Que Mario Vargas Llosa es un experto en el poder, aunque menos en su práctica que en su teoría, no es ningún secreto. Él mismo fue candidato a la presidencia del Perú, campaña en la que sería vencido por el polémico Fujimori. El escritor aceptó su derrota y retomó sus tareas literarias, tan a menudo y recurrentemente invadidas o inspiradas por el poder político en todas sus manifestaciones, desde su despótico ejercicio en países de Centro y Sudamérica hasta algunos de los golpes de estado de los que el propio Vargas Llosa ha sido estudioso o testigo.

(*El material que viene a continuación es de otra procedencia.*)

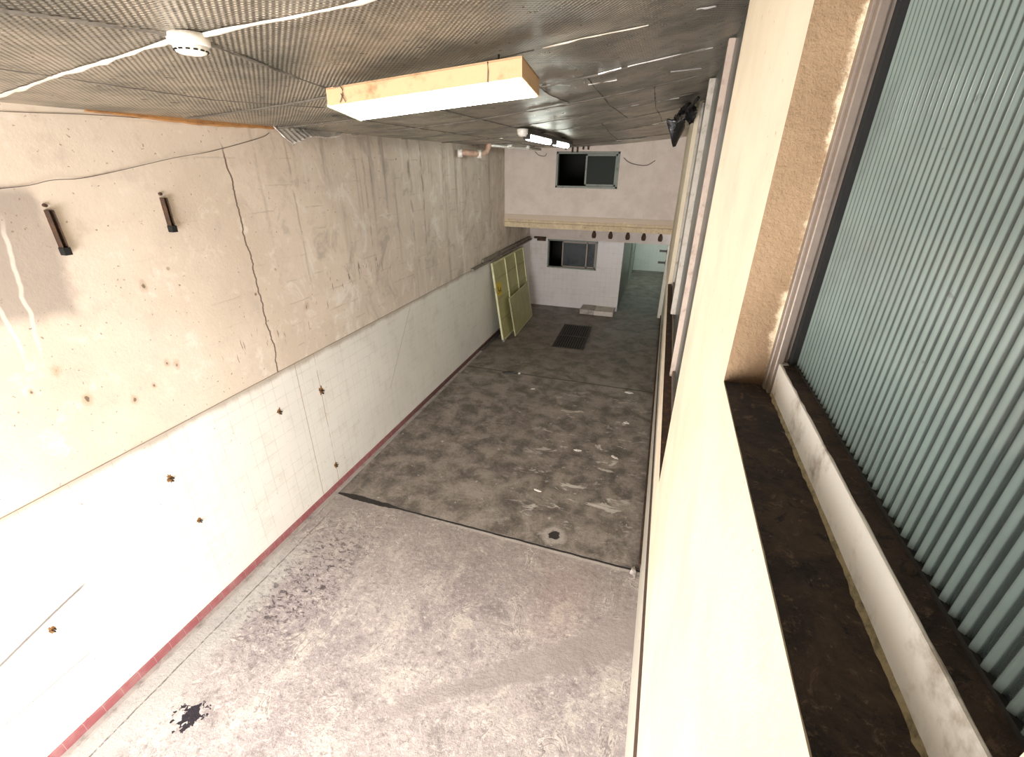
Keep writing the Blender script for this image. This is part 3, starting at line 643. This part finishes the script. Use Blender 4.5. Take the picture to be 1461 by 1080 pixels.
# --- far twin batten
L0, L1 = Vector((-2.17, 7.1, cz(-2.17, 7.1) - .02)), Vector((-2.10, 10.25, cz(-2.10, 10.25) - .02))
dv = (L1 - L0); ln = dv.length; dv.normalize(); sx = dv.cross(Vector((0, 0, 1))).normalized(); sz = sx.cross(dv)
BMt = Matrix((sx, dv, sz)).transposed().to_4x4(); BMt.translation = L0
bat = empty('batten_lamp', None, 'long dark batten with two lit fluorescent tubes, far under the ceiling', 'lamp', mat=BMt)
b = MB(); b.box((-.07, .12, -.06), (.07, ln, .0), bevel=.008); b.build('body', 'darkmetal', bat)
for a, c in ((.30, 1.55), (1.95, 2.95)):
    b = MB(); b.tube([(0, a, -.095), (0, c, -.095)], .045, 12); b.build('tube', 'tube', bat)
for a in (.24, 1.58, 1.86, 3.0):
    b = MB(); b.box((-.05, a, -.125), (.05, a + .06, -.05), bevel=.008); b.build('tube_holder', 'darkmetal', bat)
b = MB(); b.lathe([(.0, -.10), (.05, -.10), (.075, -.07), (.08, -.02), (.08, 0)], 20, (0, .05, 0)); b.build('sensor', 'white', bat)

# --- smoke detector
z0 = cz(-2.03, 1.79) - .018
sd = empty('smoke_detector', (-2.03, 1.79, z0), 'round white smoke detector on the foil ceiling', 'smoke detector')
b = MB(); b.lathe([(.0, 0.02), (.078, 0.02), (.08, .0), (.078, -.018), (.07, -.022), (0, -.022)], 40); b.build('base', 'white', sd)
b = MB(); b.lathe([(.0, -.02), (.066, -.02), (.064, -.034), (.056, -.046), (.04, -.052), (0, -.053)], 40); b.build('cap', 'white', sd)
b = MB()
for k in range(14):
    a = 2 * math.pi * k / 14; b.box((.0585, -.008, -.042), (.0655, .008, -.037), mat=Matrix.Rotation(a, 4, 'Z'))
b.build('vent_slot', 'black', sd)

# --- cables on the left wall
def wire(name, pts, r, label, mat='cable', cat='cable', group=None):
    P = [Vector(p) for p in pts]; o = []
    for i in range(len(P) - 1):
        p0, p1, p2, p3 = P[max(i - 1, 0)], P[i], P[i + 1], P[min(i + 2, len(P) - 1)]
        for k in range(6):
            t = k / 6; o.append(.5 * ((2 * p1) + (p2 - p0) * t + (2 * p0 - 5 * p1 + 4 * p2 - p3) * t * t + (3 * p1 - p0 - 3 * p2 + p3) * t ** 3))
    o.append(P[-1]); b = MB(); b.tube(o, r, 6)
    return tag(b.build(name, mat), label, cat, group)
W = LW + .006
wire('wall_cable', [(W, .8, 4.19), (W, 1.94, 4.225), (W + .03, 2.22, 4.267), (W, 2.49, 4.283), (W + .03, 3.158, 4.415), (W, 3.55, 4.471), (W, 4.16, 4.606), (W, 4.3, 4.66)], .0026, 'thin cable sagging across the rusty brackets on the left wall')
wire('wall_cable', [(W, .8, 4.62), (W, 2.115, 4.668), (W, 2.6, 4.69), (W, 2.99, 4.697)], .0022, 'thin straight wire just below the foil, top of the left wall')
wire('wall_cable', [(-1.13, YB - .012, 4.511), (-1.03, YB - .015, 4.43), (-.87, YB - .012, 4.375), (-.6, YB - .012, 4.352), (-.41, YB - .012, 4.456)], .009, 'loose brown cable looping right of the mezzanine window')
wire('wall_cable', [(-3.3, YB - .012, 4.64), (-3.2, YB - .02, 4.56), (-3.05, YB - .012, 4.54), (-3.0, YB - .012, 4.6)], .007, 'short curl of cable left of the mezzanine window')

# --- rusty brackets
def bracket(y, zt, zb, lean, label):
    e = empty('wall_bracket', (LW, y, zb), label, 'bracket', 'rusty brackets on the left wall')
    h = zt - zb; b = MB()
    b.box((0, -.018, 0), (.012, .018, h), bevel=.002).box((.012, -.018, 0), (.05, -.012, h), bevel=.002).box((.012, .012, 0), (.05, .018, h), bevel=.002)
    o = b.build('channel', 'rust', e); o.rotation_euler.x = lean
    b = MB(); b.box((.0, -.024, .0), (.056, .024, .055), bevel=.004); o = b.build('foot_clamp', 'black', e); o.rotation_euler.x = lean
    b = MB(); b.tube([(.0, 0, h + .03), (.022, 0, h + .03)], .012, 8); b.build('bolt', 'rust', e)
bracket(2.135, 4.08, 3.775, -.01, 'left of two rusty dark brackets high on the cream wall')
bracket(2.955, 4.108, 3.83, -.02, 'right of two rusty dark brackets high on the cream wall')

# --- timber lath, foil flap, pipes
b = MB(); n = 24; prev = None
for k in range(n + 1):
    y = 2.6 + (4.38 - 2.6) * k / n; zc = 4.735 - .012 * k / n; hh = .018 + .018 * math.sin(math.pi * k / n) + rnd.uniform(-.003, .003)
    row = [b.bm.verts.new(p) for p in ((LW + .002, y, zc + hh * .6), (LW + .03, y, zc + hh * .5), (LW + .034, y, zc - hh), (LW + .002, y, zc - hh * 1.3))]
    if prev:
        for i in range(4): b.bm.faces.new((prev[i], prev[(i + 1) % 4], row[(i + 1) % 4], row[i]))
    else: b.bm.faces.new(row)
    prev = row
b.bm.faces.new(prev)
tag(b.build('timber_lath', 'wood'), 'rough orange-brown timber lath between the left wall and the foil', 'lath')
def crumple(name, fn, nu, nv, mat, amp, par=None, thick=.003):
    b = MB(); g = []
    for i in range(nu + 1):
        for j in range(nv + 1):
            p = Vector(fn(i / nu, j / nv)); p += Vector((rnd.uniform(-amp, amp), rnd.uniform(-amp, amp), rnd.uniform(-amp, amp))); g.append(b.bm.verts.new(p))
    for i in range(nu):
        for j in range(nv): b.bm.faces.new((g[i * (nv + 1) + j], g[i * (nv + 1) + j + 1], g[(i + 1) * (nv + 1) + j + 1], g[(i + 1) * (nv + 1) + j])).smooth = True
    o = b.build(name, mat, par); md = o.modifiers.new('sheet', 'SOLIDIFY'); md.thickness = thick; return o
def flap_pt(u, v):
    dep = .17 * (1 - u) ** .5 * (0.85 + .15 * math.cos(9 * u)) if u < 1 else 0
    pleat = .012 * math.sin(95 * u + 2 * v) * max(0, 1 - 1.7 * u) + .012 * math.sin(31 * u + 9 * v) * u
    return (LW + .03 + .13 * v * (1 - .6 * u) + pleat, 4.33 + 1.25 * u + .10 * v * (1 - u), 4.735 + .03 * u - dep * v * (1.25 - .25 * v))
fo = crumple('foil_flap', flap_pt, 90, 12, 'crinkle', .005)
tag(fo, 'loose crumpled flap of silver foil hanging at the top of the left wall', 'foil')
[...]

La última novela del Premio Nobel peruano, Tiempos recios, versa sobre las vicisitudes que, a finales de la década de los cuarenta y principios de los cincuenta del pasado siglo, se vivieron en un país entonces tan retrasado, tan inexistente, casi, que el propio Winston Churchill llegó a dudar de su localización. Con apenas una población de tres millones de seres humanos, en su mayoría indígenas mayas, Guatemala había caído en manos de la United Fruit, alias La Frutera, multinacional norteamericana con un poder casi onmímodo en la región, acostumbrada a sobornar a ministros y presidentes y a contratar mano de obra por precios de esclavitud.

Sin embargo, un político diferente, Jacobo Árbenz, conseguiría ganar las elecciones y hacerse con el poder en Guatemala.

Sus primeras decisiones, en línea de lo que hoy entenderíamos por un moderado socialismo, pusieron, si no en jaque, sí en alerta a las fuerzas conservadoras del país, algunos de cuyos próceres tenían contactos con Estados Unidos.

Un sobrino de Freud residente en Nueva York y dedicado a la publicidad dio en maquinar el bulo de que los rusos estaban disponiendo una cabeza de puente en Guatemala con vistas a atacar a los Estados Unidos y a partir de ahí se destaparía una histeria represiva contra el gobierno de Árbenz.

Una incipiente CIA con Dulles al frente y la complicidad, entre otros tiranos de la zona, del dictador dominicano Trujillo comenzaría a operar en las fronteras guatemaltecas con el plan de derrocar a Árbenz. Castillo Armas, otro militar, compañero de academia del propio Árbenz, fue el encargado de llevar a cabo la invasión y de acabar con aquel gobierno progresista, para instaurar de nuevo la dictadura militar.

Una novela muy bien escrita, como todas las de Vargas Llosa, y de manera sobresaliente estructurada al hilo de las intrigas castrenses en la Guatemala contemporánea a la Segunda Guerra Mundial.

Como ya hiciera en La fiesta del chivo, algunos de cuyos malvados protagonistas regresan de las sombras, el autor volverá a poner en pie a decenas de personajes, todos ellos perfectamente caracterizados e implicados entre sí en una espiral de lealtades y traiciones que no dará pausa al lector.

Una pieza literaria de primer orden, en la que no faltan novedades técnicas, tan del gusto de un autor que, cumplidos los ochenta, sigue regalándonos magníficas historias.